Wolves kill sheep in Eastern Oregon, state investigates

By June 20, 2014 February 15th, 2016 No Comments

June 19–The Oregon Department of Fish and Wildlife has confirmed two recent incidents of wolves killing and injuring livestock in Umatilla County.

On June 13, four ewes and three lambs were found dead, one lamb was missing and a number of others were injured in a sheep pen near Pendleton. ODFW investigators found bite wounds consistent with attacks by one or more wolves.

That morning, the unidentified ranch owner had observed a single uncollared wolf, likely a yearling, feeding on a carcass. GPS tracking collar data from an adult male from the Umatilla River wolf pack proved that there was at least one other wolf in the immediate vicinity during those early morning hours.

A few days earlier, a cow had been attacked and severely injured in a pasture less than a mile away. GPS data showed that two Umatilla River pack wolves were in the pasture around the time of the attack.

“One of the things we’re very proud of is that when we hear of an incident, we try to enter into every one of these investigations objectively,” states Russ Morgan, wolf program coordinator for ODFW. While GPS collars can place a specific wolf in the vicinity, this alone is not enough to implicate the wolf in the depredation. “It is an evidence based process, not a matter of opinion or belief.

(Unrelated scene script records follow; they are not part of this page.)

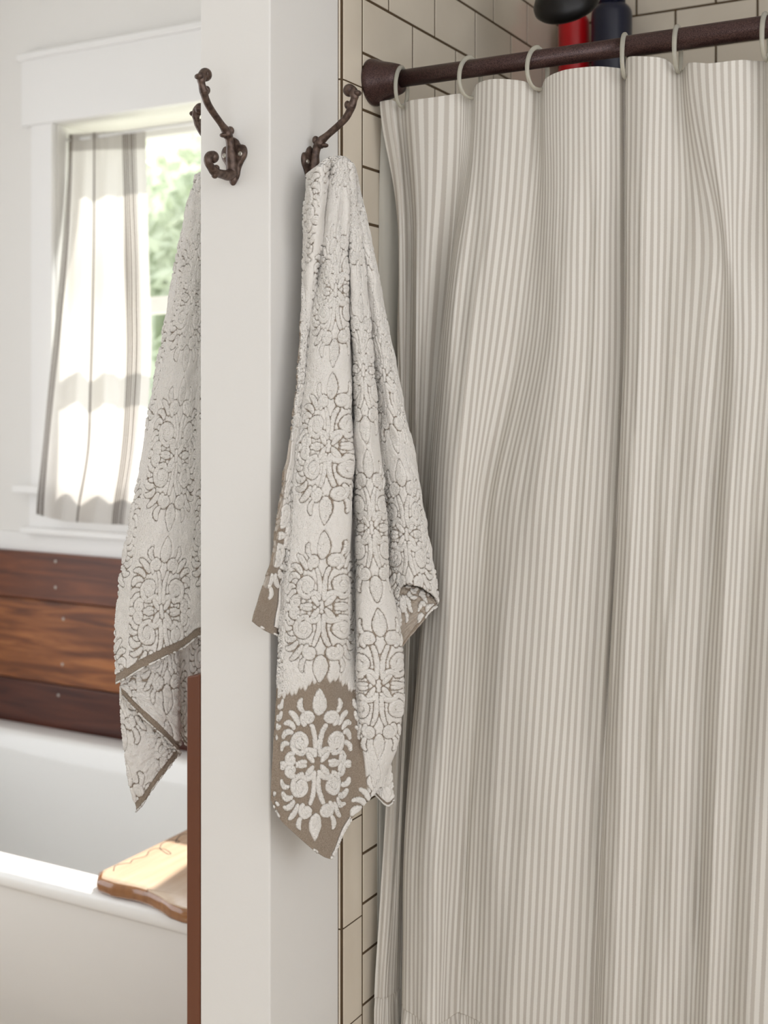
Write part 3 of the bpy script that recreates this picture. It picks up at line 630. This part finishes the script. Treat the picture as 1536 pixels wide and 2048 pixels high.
cl = [K_(203, (203, 757, .004), (250, 760, .0), (300, 775, -.004), (380, 793, -.008), (450, 797, -.010), (560, 797, -.010), (650, 791, -.010), (720, 797, -.010), (1000, 796, -.008), (1400, 785, -.004), (1700, 768, .004), (1850, 757, .010), (2100, 742, .018)),
      K_(200, (203, 777, .006), (300, 798, .0), (450, 806, -.004), (700, 806, -.008), (1000, 806, -.004), (1400, 796, .004), (1700, 781, .01), (1985, 762, .014), (2100, 756, .014)),
      K_(206, (203, 800, -.006), (250, 804, -.022), (300, 808, -.02), (450, 822, -.02), (700, 818, -.018), (1000, 816, -.015), (1400, 806, -.012), (1700, 794, -.01), (1985, 776, .0), (2100, 772, .0)),
      K_(201, (203, 822, .008), (300, 828, .012), (450, 838, .004), (700, 834, .002), (1000, 828, .0), (1400, 815, -.008), (1700, 800, -.010), (2100, 782, -.012)),
      K_(194, (203, 872, .012), (350, 868, .010), (560, 858, .0), (700, 850, -.012), (1000, 838, -.022), (1400, 822, -.028), (1700, 806, -.026), (2100, 790, -.022)),
      K_(187, (203, 918, .002), (300, 917, -.004), (450, 907, -.018), (560, 896, -.028), (700, 882, -.036), (1000, 858, -.040), (1400, 836, -.040), (1700, 816, -.038), (2100, 802, -.034)),
      K_(194, (203, 940, -.018), (240, 944, -.012), (350, 934, -.002), (560, 900, .004), (700, 886, .006), (900, 868, .006), (1200, 850, .006), (1400, 833, .006), (1600, 816, .010), (1750, 808, .012), (2100, 802, .016)),
      K_(168, (203, 955, .004), (350, 948, .014), (560, 918, .024), (700, 906, .028), (900, 888, .030), (1200, 872, .032), (1400, 856, .032), (1600, 842, .034), (1750, 834, .036), (2100, 828, .040)),
      K_(158, (203, 990, .016), (400, 980, .020), (700, 946, .028), (1000, 916, .036), (1400, 894, .040), (1750, 872, .044), (2100, 862, .05)),
      K_(163, (203, 1050, .010), (400, 1036, .012), (700, 1000, .014), (1000, 950, .012), (1200, 940, .004), (1400, 928, .004), (1750, 908, .010), (2100, 892, .018)),
      K_(186, (186, 1078, -.018), (230, 1080, -.016), (400, 1070, -.006), (700, 1040, -.002), (1000, 975, -.004), (1200, 958, -.008), (1400, 948, -.004), (1700, 935, -.004), (2100, 915, -.006)),
      K_(157, (190, 1092, .004), (400, 1096, .012), (700, 1076, .014), (1000, 1012, .014), (1400, 986, .020), (1700, 970, .016), (2100, 955, .002)),
      K_(140, (190, 1130, .016), (400, 1132, .018), (700, 1122, .022), (1000, 1088, .026), (1400, 1060, .030), (1700, 1042, .028), (2100, 1022, .024)),
      K_(133, (190, 1190, .014), (400, 1192, .014), (700, 1186, .014), (1000, 1166, .014), (1400, 1140, .014), (1700, 1122, .016), (2100, 1100, .016)),
      K_(136, (160, 1236, -.006), (400, 1238, -.010), (700, 1238, -.014), (1000, 1224, -.010), (1400, 1200, -.008), (1700, 1186, -.006), (2100, 1170, -.004)),
      K_(140, (160, 1250, -.018), (400, 1252, -.016), (700, 1252, -.018), (1000, 1238, -.016), (1400, 1216, -.014), (1700, 1202, -.012), (2100, 1188, -.010)),
      K_(115, (160, 1256, .006), (400, 1254, .010), (700, 1253, .012), (1000, 1243, .012), (1400, 1223, .012), (1700, 1212, .014), (2100, 1200, .012)),
      K_(113, (160, 1290, .018), (400, 1284, .022), (700, 1280, .026), (1000, 1268, .028), (1400, 1250, .028), (1700, 1240, .03), (2100, 1226, .03)),
      K_(118, (160, 1330, .010), (400, 1325, .010), (700, 1318, .008), (1000, 1305, .008), (1400, 1290, .006), (2100, 1266, .008)),
      K_(143, (160, 1360, -.018), (230, 1366, -.014), (400, 1378, -.002), (600, 1372, .004), (1000, 1348, .008), (1400, 1330, .012), (2100, 1310, .014)),
      K_(126, (160, 1378, .006), (300, 1400, .014), (480, 1440, .016), (560, 1428, .012), (700, 1416, .012), (1000, 1392, .014), (1400, 1372, .012), (2100, 1350, .010)),
      K_(127, (160, 1420, .016), (300, 1432, .022), (480, 1452, .020), (560, 1456, .006), (700, 1452, .0), (1000, 1430, -.004), (1400, 1408, -.006), (2100, 1385, -.006)),
      K_(120, (160, 1480, .012), (300, 1484, .014), (480, 1476, .006), (560, 1478, .012), (700, 1482, .020), (1000, 1462, .022), (1400, 1440, .022), (2100, 1415, .022)),
      K_(122, (160, 1528, -.018), (300, 1528, -.006), (700, 1528, .006), (1000, 1505, .004), (1400, 1485, .0), (2100, 1455, .0)),
      K_(100, (160, 1542, .006), (300, 1545, .014), (700, 1565, .014), (1000, 1550, .020), (1400, 1530, .024), (2100, 1500, .026))]
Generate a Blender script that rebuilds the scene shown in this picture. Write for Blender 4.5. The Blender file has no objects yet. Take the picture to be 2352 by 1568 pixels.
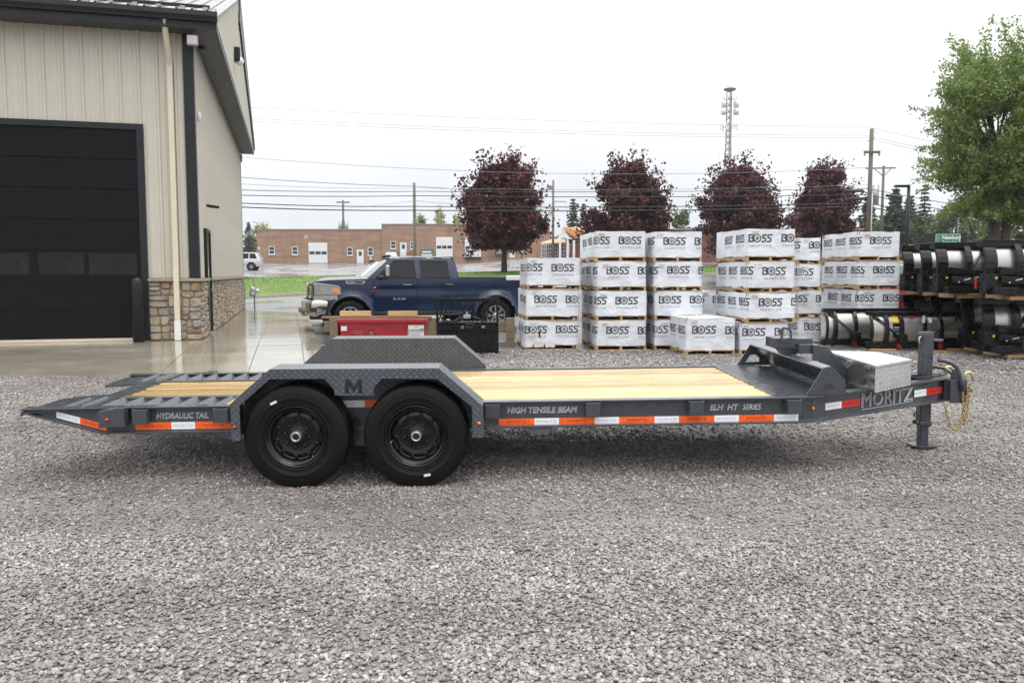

We maintain that objectivity throughout, and that’s something we will continue to strive for.”

ODFW is also coordinating with local livestock producers to reduce risk of further attacks. “We’ve been working with the producers closely, and have already implemented additional non-lethal deterrents,” such as fencing, guard animals or alarm systems, says Morgan.

Gray wolves in the Northern Rocky Mountain region, including the Umatilla and seven other packs in eastern Oregon, were removed from the federal endangered species list and management was transferred to the states. Gray wolves are considered endangered under Oregon law, and the Oregon Wolf Conservation and Management Plan sets out rules about how to deal with wolves when they prey on livestock.

When a suspected wolf attack occurs, ODFW officials investigate to confirm that wolves were indeed the culprit, to identify which wolf or wolves were involved and to determine whether ranchers involved took appropriate precautions to deter attacks. Only if a specific wolf is implicated in four “qualifying incidents of depredation” within a six month period can the ODFW decide to kill a wolf, and then only if “chronic depredation” is likely to continue.

After being eradicated from the state in the 1940s, wolves began to cross the border from Idaho in the 2000s, and Oregon’s first new breeding pair was confirmed in 2008. The population has since grown to 64 wolves in eight distinct packs. The state has legally killed four wolves: two near Baker City in 2009, and two from the Imnaha pack during 2010-2011.